Investors brace for historically weak month on trading floor
CHICAGO – The economy is slack, home sales are plunging, and stocks are on a long slide. Now comes something even scarier for investors: the beginning of what is traditionally the worst month in the market.
Could stocks be headed for another September swoon?
“If history is any guide, for it’s never gospel, we may be in for another rough ride,” says Sam Stovall, chief investment strategist at Standard & Poor’s.
Mutual fund managers tend to clean house after Labor Day, taking profits on winning stocks and weeding out portfolios before putting out the rosiest possible end-of-quarter reports for their clients.
Workers coming back from summer breaks are also inclined to sell stocks as they get their financial affairs in order. Any festering issues with the economy or stocks during the summer, when trading volume is light, tend to get put off until fall.
The result: September is usually a dog of a month for the market. It typically starts with solid market increases, then tails off, says Jeffrey Hirsch, editor-in-chief of the Stock Trader’s Almanac.
“There’s just a general selling bias in the month of September,” he says.
Four times in the past decade alone, the S&P 500 shed at least 5 percent in September. The average September decline since 1950 is 0.6 percent, according to the Stock Trader’s Almanac. February is the next worst, with an average 0.2 percent loss, and December and November are the best, averaging 1.6 percent gains.
Of course, investors haven’t forgotten that the financial world collapsed in September just two years ago. And the Sept. 11, 2001, attacks, which delivered a devastating blow to the stock market, remain a painful memory.

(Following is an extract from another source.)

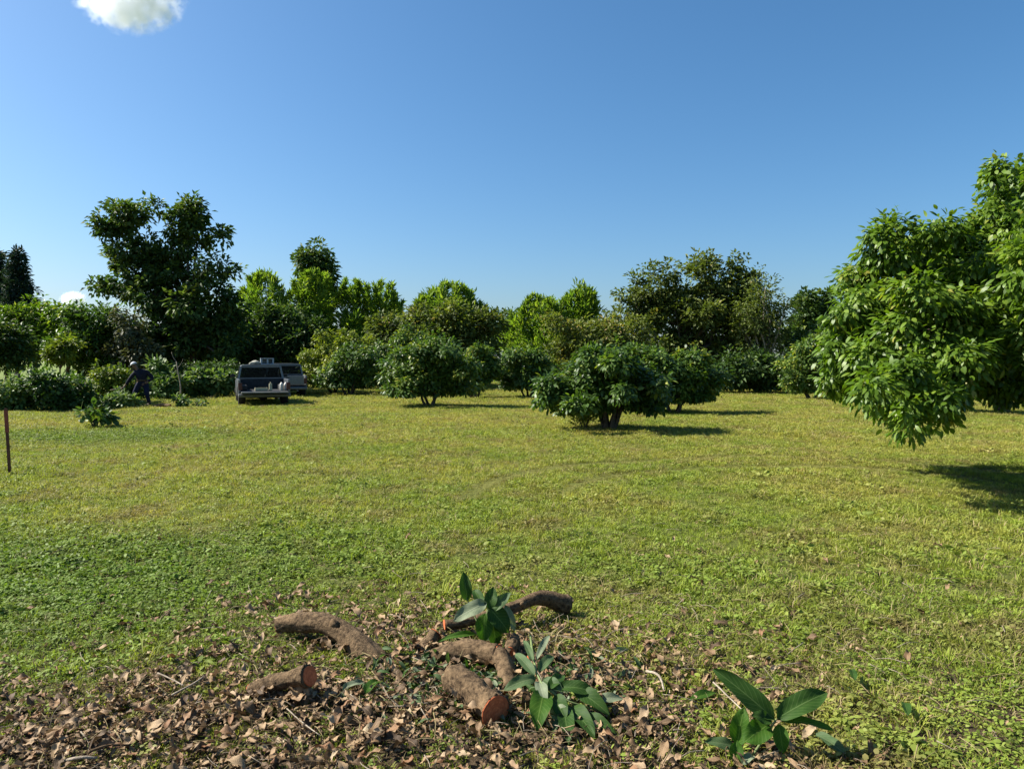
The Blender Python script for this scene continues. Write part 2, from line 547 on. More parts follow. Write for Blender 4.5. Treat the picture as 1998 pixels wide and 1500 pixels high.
# ------------------------------------------------------------------ ground
def build_ground():
    xs = np.unique(np.concatenate([np.linspace(-8, 8, 129), np.linspace(-45, 45, 181), [-2500, -900, -350, -150, -80, 80, 150, 350, 900, 2500]]))
    ys = np.unique(np.concatenate([np.linspace(1, 12, 111), np.linspace(-6, 70, 153), [-400, -60, -20, 90, 120, 200, 400, 900, 3500]]))
    X, Y = np.meshgrid(xs, ys)
    fade = np.clip((75 - np.maximum(np.abs(X), np.abs(Y))) / 20, 0, 1)
    Z = gz(X, Y) * fade
    v = np.stack([X, Y, Z], -1).reshape(-1, 3)
    nx, ny = len(xs), len(ys)
    i = (np.arange(ny - 1)[:, None] * nx + np.arange(nx - 1)[None, :]).ravel()
    f = np.stack([i, i + 1, i + nx + 1, i + nx], -1)
    o = mesh_obj('ground', np_mesh('ground', v, f, M['ground']))
    o['kind'] = 'structure'
    o['label'] = 'flat meadow ground under the orchard grass'
build_ground()

# ------------------------------------------------------------------ clouds
def cloud_mat(size, seed, dens):
    m, nt, out = new_mat('cloud_vapour')
    tc = N(nt, 'ShaderNodeTexCoord')
    mp = N(nt, 'ShaderNodeMapping')
    mp.inputs['Location'].default_value = (seed, seed * 0.7, 0)
    nt.links.new(tc.outputs['Object'], mp.inputs[0])
    nz = noise(nt, 4.6 / size, 6, mp.outputs[0], 0.6)
    sc = N(nt, 'ShaderNodeMapping')
    nt.links.new(tc.outputs['Object'], sc.inputs[0])
    sc.inputs['Scale'].default_value = (1 / size, 1 / (size * 0.6), 1 / (size * 0.62))
    ln = N(nt, 'ShaderNodeVectorMath', operation='LENGTH')
    nt.links.new(sc.outputs[0], ln.inputs[0])
    core = math_n(nt, 'SUBTRACT', 0.98, ln.outputs['Value'])
    d = math_n(nt, 'ADD', core, math_n(nt, 'MULTIPLY', math_n(nt, 'SUBTRACT', nz, 0.5), 2.9))
    d = maprange(nt, d, 0.02, 0.95, 0.0, dens)
    edge = maprange(nt, ln.outputs['Value'], 0.80, 1.10, 1.0, 0.0)
    d = math_n(nt, 'MULTIPLY', d, edge)
    vol = N(nt, 'ShaderNodeVolumePrincipled')
    vol.inputs['Color'].default_value = (0.966, 0.976, 1, 1)
    vol.inputs['Anisotropy'].default_value = 0.15
    nt.links.new(d, vol.inputs['Density'])
    nt.links.new(vol.outputs[0], out.inputs['Volume'])
    return m

def cloud(name, label, px, py, d, half_px, seed):
    c = W(px, py, d)
    size = half_px / FPX * d
    bm = bmesh.new()
    bmesh.ops.create_icosphere(bm, subdivisions=3, radius=1.0)
    for v in bm.verts:
        p = v.co
        k = 1.13 + 0.05 * math.sin(4 * p.x + seed) * math.cos(5 * p.z + 2 * p.y)
        v.co = Vector((p.x * size * k, p.y * size * 0.6 * k, p.z * size * 0.62 * k))
    o = bm_obj(name, bm, cloud_mat(size, seed, 0.085 * 100 / size), loc=c)
    tag(o, label, 'cloud')
cloud('cloud', 'small bright white puffy cloud at the top left of the sky', 254, -4, 1500, 104, 3.0)
cloud('cloud', 'tiny white cloud peeping over the trees left of the tall tree', 143, 584, 2600, 26, 8.0)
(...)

This year, there’s a lot to frown about. The S&P 500 index is down 14 percent from its high in April, and was down 5 percent for the month of August.
Stocks have fallen because the economic recovery is faltering.
The economy has slowed to anemic growth, home sales the last three months are the worst on record, consumer spending is lackluster and unemployment is stuck near 10 percent.
The slew of weak economic data sapped the market of what little midsummer momentum it had and further shook the confidence of already wary investors.
“I don’t think it would take a whole lot to get investors to start selling and consumers to start pulling back again,” says Mark Zandi, chief economist at Moody’s Economy.com. “The collective psyche is on edge.”
Also hanging over the market is an air of heightened uncertainty because the November elections will determine which party controls Congress for the next two years. The S&P 500 has declined an average 1.7 percent in the September before midterm elections since 1930.